>> Begin Provided data

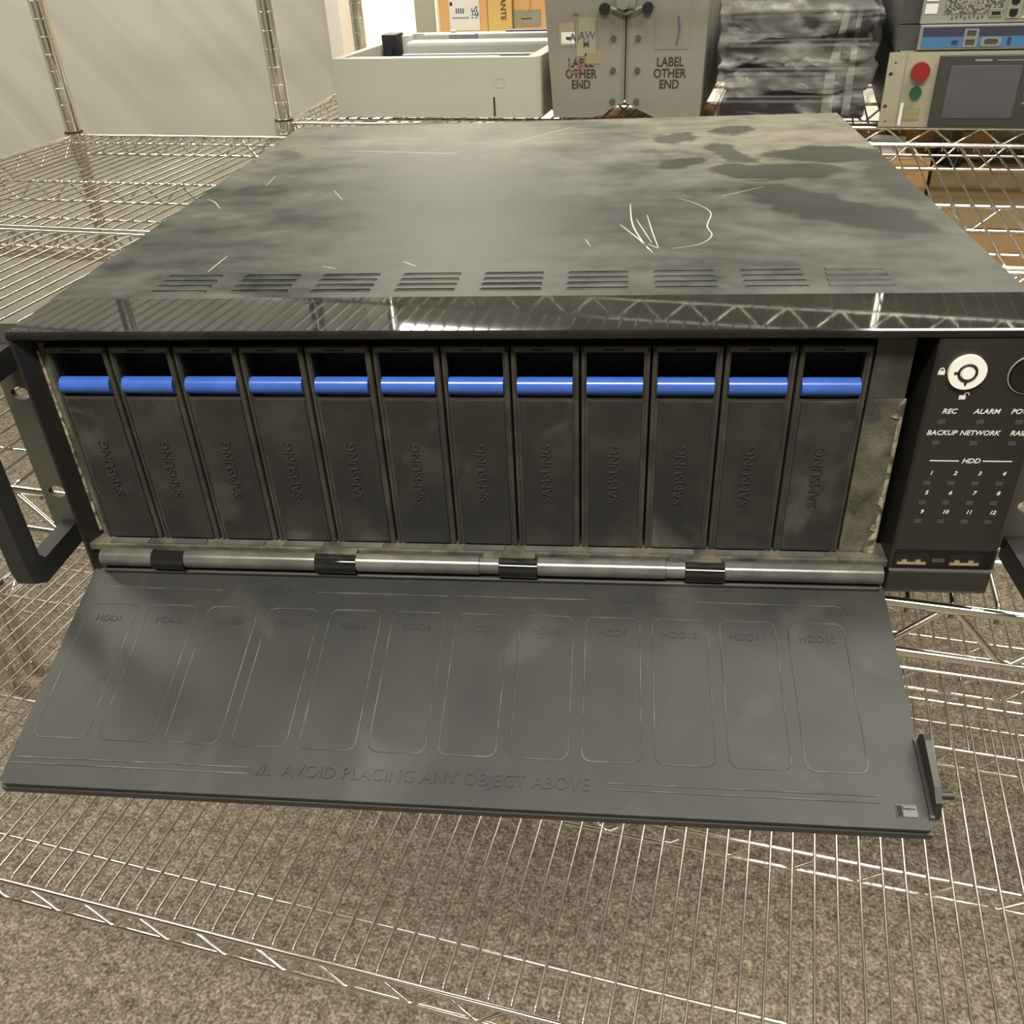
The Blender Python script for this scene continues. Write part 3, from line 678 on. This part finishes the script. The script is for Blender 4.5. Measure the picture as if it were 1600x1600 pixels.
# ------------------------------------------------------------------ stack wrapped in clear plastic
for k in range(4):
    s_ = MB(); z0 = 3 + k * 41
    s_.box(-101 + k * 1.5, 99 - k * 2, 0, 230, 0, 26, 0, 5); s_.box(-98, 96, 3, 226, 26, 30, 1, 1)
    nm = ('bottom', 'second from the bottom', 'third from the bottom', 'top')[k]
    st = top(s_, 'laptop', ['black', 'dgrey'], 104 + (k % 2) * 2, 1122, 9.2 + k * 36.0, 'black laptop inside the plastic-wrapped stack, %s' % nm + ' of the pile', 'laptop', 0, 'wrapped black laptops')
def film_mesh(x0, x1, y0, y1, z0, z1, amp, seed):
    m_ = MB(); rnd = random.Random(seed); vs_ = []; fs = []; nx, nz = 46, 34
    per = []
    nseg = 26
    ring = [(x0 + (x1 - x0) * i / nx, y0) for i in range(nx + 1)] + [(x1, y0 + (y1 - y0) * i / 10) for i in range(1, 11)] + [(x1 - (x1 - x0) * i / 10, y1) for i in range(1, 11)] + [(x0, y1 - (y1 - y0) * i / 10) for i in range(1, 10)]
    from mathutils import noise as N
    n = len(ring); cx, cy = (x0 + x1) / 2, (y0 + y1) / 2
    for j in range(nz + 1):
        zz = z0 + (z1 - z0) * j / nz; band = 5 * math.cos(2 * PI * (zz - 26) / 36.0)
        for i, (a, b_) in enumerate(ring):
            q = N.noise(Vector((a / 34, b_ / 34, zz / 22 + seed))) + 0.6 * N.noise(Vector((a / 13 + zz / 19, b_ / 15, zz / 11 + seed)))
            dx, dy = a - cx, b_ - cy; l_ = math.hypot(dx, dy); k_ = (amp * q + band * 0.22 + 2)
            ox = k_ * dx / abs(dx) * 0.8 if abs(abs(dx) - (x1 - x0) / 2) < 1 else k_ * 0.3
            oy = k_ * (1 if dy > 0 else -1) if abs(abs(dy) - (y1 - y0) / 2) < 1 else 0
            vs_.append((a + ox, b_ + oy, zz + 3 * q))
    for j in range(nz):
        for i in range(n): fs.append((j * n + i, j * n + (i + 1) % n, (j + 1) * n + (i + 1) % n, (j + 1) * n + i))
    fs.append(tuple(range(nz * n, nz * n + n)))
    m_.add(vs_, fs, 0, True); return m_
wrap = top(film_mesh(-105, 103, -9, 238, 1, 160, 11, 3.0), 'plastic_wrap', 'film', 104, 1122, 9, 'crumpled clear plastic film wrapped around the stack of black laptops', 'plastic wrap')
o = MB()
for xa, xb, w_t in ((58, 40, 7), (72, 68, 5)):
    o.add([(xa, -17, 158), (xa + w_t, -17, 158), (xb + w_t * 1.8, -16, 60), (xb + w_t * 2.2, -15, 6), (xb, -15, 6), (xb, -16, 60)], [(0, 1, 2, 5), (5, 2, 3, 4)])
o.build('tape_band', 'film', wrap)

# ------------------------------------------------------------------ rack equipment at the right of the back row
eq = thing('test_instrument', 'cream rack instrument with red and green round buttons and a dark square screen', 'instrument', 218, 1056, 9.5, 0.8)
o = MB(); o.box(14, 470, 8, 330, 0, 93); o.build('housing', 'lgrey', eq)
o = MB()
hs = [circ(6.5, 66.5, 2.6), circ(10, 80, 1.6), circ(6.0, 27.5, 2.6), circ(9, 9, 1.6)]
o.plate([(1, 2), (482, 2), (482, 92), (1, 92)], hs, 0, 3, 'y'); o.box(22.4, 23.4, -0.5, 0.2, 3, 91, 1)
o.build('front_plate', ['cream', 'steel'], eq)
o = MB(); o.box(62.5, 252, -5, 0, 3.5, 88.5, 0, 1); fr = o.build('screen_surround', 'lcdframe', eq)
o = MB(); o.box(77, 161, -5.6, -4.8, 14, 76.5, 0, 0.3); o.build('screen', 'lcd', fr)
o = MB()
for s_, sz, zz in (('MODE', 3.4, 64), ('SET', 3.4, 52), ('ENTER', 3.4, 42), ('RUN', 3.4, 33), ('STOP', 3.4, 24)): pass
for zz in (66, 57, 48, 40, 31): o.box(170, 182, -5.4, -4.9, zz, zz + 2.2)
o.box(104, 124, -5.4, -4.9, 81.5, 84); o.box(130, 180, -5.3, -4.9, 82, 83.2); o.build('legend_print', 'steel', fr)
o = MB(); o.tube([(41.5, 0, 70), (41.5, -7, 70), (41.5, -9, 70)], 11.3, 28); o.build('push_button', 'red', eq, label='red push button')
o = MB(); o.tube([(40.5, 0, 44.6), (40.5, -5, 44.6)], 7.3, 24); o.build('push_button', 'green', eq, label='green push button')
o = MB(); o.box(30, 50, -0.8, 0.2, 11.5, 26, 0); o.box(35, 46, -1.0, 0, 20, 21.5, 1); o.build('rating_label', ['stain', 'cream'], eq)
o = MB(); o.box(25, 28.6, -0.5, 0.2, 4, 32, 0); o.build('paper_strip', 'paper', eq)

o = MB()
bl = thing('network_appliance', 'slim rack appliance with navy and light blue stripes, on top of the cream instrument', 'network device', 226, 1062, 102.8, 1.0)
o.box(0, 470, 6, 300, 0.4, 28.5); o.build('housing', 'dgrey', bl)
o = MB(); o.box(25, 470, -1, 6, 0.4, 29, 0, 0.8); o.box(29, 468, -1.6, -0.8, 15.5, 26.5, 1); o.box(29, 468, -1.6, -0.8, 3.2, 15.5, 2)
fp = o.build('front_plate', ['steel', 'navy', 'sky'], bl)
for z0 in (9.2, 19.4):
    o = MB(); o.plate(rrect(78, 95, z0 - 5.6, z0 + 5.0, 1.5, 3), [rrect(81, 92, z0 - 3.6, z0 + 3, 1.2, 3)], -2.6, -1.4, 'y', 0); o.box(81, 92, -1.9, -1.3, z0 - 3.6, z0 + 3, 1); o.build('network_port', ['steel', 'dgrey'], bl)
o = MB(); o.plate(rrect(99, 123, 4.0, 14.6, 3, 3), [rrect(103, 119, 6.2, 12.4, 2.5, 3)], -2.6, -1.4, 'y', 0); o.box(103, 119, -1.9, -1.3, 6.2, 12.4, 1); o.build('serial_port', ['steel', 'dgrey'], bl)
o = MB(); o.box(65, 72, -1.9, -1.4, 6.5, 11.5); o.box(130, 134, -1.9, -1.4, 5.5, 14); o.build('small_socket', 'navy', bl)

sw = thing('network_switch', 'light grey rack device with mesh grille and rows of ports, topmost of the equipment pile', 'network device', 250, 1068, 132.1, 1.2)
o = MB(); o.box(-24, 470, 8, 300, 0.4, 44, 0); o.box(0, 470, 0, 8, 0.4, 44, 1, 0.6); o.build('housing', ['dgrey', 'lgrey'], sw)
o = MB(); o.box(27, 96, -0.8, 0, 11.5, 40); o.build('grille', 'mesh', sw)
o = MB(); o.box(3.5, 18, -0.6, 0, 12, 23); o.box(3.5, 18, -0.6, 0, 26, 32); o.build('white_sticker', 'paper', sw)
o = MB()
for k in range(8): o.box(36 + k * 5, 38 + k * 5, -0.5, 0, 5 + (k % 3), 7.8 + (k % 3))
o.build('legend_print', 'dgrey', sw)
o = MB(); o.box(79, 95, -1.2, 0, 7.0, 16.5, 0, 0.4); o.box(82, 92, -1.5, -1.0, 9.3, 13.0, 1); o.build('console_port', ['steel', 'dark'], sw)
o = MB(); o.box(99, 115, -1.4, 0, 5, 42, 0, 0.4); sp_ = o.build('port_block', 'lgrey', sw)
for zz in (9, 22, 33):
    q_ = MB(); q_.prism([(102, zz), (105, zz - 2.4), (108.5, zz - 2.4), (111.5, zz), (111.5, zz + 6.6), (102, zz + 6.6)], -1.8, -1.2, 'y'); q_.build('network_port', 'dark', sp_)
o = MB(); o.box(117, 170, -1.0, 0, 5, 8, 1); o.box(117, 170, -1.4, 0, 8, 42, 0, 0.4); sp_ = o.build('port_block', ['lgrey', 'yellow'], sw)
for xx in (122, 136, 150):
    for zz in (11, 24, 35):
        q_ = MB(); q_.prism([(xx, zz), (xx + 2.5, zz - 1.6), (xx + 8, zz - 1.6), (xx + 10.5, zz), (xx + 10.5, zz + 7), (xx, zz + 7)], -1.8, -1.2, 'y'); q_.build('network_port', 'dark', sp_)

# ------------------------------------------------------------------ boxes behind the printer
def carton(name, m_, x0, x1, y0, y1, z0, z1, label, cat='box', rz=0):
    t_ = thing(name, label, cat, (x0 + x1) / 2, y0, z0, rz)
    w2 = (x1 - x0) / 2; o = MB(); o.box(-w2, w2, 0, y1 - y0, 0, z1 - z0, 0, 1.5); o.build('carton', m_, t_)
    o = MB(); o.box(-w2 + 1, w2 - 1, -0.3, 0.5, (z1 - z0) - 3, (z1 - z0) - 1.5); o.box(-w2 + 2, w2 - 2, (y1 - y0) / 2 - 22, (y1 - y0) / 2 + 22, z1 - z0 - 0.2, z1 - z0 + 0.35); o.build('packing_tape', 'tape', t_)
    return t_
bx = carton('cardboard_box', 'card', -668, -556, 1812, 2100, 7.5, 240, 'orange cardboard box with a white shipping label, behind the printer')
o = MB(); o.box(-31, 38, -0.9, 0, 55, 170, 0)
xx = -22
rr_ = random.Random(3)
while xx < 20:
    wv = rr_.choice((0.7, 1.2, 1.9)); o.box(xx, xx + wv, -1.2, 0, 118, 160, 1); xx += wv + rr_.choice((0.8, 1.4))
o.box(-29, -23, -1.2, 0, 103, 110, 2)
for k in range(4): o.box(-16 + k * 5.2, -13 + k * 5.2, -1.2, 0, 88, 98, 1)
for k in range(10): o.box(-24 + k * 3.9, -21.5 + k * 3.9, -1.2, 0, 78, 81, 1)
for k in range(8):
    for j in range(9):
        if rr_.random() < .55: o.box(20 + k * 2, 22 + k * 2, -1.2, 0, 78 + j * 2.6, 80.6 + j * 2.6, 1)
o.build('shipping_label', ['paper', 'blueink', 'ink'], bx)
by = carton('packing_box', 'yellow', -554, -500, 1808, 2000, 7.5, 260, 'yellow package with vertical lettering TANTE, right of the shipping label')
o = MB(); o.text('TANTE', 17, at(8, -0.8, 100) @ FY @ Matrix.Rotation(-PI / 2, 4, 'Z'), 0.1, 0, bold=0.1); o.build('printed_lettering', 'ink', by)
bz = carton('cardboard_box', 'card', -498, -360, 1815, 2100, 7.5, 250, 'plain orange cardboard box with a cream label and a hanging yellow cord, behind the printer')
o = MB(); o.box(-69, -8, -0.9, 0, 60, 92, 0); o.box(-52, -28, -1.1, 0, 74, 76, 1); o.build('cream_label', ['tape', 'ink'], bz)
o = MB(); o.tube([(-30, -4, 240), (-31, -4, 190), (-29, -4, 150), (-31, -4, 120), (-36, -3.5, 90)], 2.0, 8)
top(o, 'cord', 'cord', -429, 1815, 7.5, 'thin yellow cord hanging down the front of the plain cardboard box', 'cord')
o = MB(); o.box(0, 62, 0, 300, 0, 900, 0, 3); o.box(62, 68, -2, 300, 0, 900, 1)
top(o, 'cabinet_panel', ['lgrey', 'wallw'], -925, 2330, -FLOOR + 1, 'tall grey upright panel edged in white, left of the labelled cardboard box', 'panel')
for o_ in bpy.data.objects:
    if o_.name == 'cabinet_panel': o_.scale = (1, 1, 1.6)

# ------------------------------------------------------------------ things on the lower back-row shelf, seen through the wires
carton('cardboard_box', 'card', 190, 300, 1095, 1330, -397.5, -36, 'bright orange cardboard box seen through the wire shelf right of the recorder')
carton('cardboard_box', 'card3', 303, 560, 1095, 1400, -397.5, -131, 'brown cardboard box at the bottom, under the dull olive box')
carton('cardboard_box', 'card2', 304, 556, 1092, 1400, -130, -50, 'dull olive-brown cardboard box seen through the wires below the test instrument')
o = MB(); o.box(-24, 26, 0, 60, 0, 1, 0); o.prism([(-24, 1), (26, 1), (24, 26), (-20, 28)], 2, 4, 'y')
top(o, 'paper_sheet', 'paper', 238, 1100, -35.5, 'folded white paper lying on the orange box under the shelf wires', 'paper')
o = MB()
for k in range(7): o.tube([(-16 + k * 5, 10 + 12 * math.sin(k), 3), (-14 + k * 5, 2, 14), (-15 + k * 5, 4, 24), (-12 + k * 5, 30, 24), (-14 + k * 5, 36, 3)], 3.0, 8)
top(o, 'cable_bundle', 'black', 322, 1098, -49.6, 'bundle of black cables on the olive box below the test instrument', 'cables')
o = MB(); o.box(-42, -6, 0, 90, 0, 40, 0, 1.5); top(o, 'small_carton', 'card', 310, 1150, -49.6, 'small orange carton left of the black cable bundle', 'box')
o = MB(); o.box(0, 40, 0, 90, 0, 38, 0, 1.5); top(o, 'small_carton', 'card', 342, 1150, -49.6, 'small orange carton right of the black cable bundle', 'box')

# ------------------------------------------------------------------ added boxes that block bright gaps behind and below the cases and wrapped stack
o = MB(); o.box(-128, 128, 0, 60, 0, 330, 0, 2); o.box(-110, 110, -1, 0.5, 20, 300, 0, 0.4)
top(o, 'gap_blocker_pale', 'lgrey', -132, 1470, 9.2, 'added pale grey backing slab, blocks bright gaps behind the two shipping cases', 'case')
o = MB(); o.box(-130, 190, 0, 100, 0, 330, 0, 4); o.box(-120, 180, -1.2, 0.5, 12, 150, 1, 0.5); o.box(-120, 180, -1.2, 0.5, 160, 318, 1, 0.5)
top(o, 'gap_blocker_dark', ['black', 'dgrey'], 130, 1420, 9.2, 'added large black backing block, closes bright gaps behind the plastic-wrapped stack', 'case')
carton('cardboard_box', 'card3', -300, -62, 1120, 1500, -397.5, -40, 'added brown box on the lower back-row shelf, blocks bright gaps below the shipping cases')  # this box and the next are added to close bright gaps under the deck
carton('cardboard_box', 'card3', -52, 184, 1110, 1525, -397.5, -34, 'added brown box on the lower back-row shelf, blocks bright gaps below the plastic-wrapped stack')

>> End Provided data
>> Begin Provided data

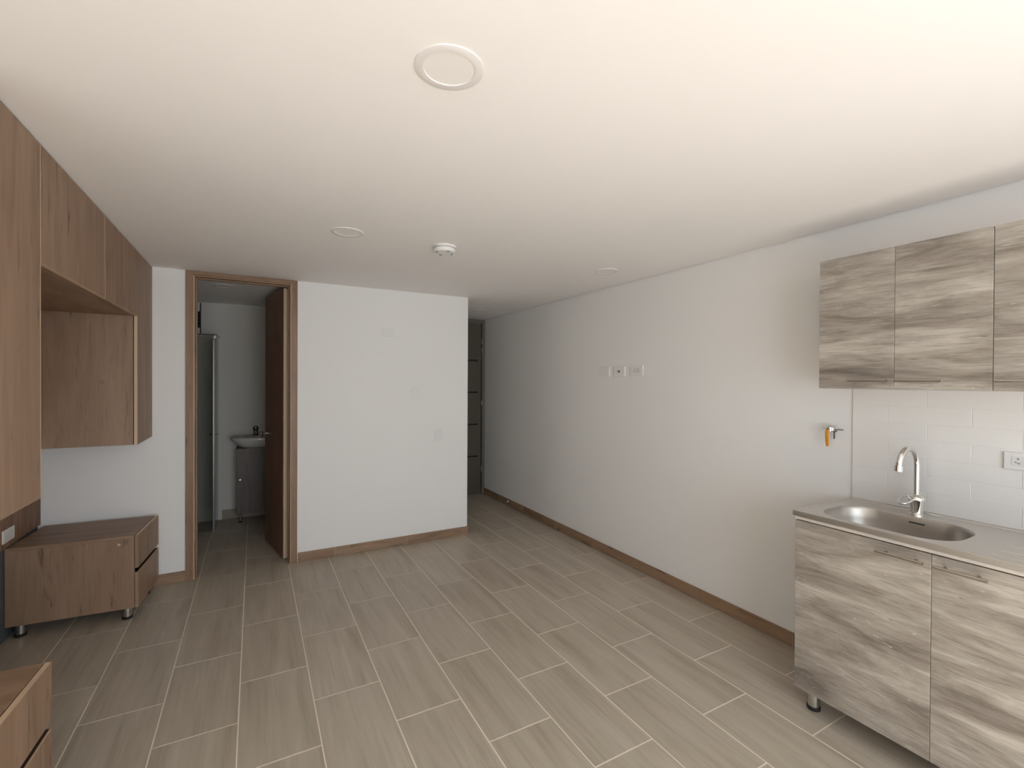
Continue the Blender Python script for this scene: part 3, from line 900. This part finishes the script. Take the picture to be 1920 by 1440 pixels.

>> End Provided data
>> Begin Provided data

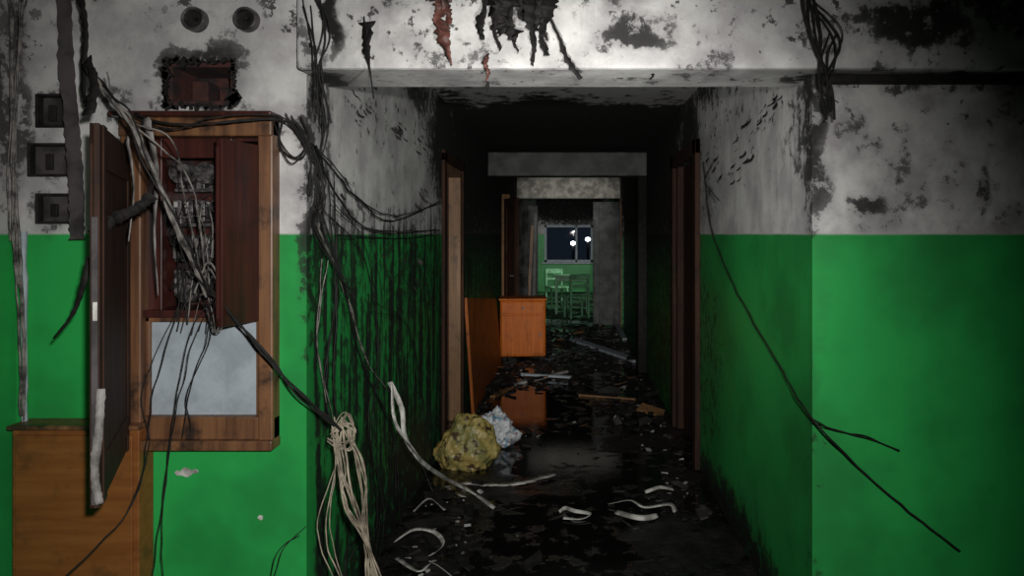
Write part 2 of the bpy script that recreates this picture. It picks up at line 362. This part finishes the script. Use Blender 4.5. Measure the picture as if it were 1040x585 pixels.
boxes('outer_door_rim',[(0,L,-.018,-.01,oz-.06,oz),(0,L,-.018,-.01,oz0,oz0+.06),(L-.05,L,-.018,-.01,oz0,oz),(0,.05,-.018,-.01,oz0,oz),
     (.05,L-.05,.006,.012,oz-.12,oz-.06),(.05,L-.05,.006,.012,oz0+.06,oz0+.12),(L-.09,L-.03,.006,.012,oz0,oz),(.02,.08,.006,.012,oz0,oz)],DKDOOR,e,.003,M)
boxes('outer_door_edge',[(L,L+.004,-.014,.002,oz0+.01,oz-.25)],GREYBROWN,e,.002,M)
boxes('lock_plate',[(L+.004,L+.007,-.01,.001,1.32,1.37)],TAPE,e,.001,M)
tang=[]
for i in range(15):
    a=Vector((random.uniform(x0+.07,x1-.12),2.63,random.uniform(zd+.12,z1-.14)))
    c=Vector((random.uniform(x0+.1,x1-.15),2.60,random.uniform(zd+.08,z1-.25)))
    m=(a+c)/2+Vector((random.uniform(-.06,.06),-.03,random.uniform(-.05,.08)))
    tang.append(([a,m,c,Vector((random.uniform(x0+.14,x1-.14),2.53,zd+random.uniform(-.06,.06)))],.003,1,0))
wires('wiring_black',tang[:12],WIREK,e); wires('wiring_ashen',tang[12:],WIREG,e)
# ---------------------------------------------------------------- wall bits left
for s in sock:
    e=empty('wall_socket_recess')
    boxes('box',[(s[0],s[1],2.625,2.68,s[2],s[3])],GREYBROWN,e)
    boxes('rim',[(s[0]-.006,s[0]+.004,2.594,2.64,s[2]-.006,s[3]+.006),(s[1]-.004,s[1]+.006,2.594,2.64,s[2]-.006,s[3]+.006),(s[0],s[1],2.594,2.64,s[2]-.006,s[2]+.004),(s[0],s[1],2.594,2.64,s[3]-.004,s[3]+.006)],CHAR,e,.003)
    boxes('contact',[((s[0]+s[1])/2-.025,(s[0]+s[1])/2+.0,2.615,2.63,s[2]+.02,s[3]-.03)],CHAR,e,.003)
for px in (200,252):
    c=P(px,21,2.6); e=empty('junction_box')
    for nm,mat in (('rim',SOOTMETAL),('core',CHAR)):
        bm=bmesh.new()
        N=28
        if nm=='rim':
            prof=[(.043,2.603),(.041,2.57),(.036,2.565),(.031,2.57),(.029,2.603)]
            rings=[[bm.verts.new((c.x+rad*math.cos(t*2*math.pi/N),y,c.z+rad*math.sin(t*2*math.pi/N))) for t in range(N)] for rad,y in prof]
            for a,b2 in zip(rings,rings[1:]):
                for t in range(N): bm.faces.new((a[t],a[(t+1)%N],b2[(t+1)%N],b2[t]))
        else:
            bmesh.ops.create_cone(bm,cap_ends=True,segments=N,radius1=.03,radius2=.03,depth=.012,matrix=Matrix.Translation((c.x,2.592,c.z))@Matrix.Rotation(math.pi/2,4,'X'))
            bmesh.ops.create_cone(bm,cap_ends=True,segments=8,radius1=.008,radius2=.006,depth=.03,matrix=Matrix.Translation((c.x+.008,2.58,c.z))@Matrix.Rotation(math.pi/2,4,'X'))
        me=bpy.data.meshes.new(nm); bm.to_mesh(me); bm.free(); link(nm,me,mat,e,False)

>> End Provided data

What you should do. Track down every line with the word "from" and copy it.

Result of the exercise.
The Blender Python script for this scene continues. Write part 3, from line 678 on. This part finishes the script. The script is for Blender 4.5. Measure the picture as if it were 1600x1600 pixels.
    nm = ('bottom', 'second from the bottom', 'third from the bottom', 'top')[k]
    from mathutils import noise as N
Continue the Blender Python script for this scene: part 3, from line 900. This part finishes the script. Take the picture to be 1920 by 1440 pixels.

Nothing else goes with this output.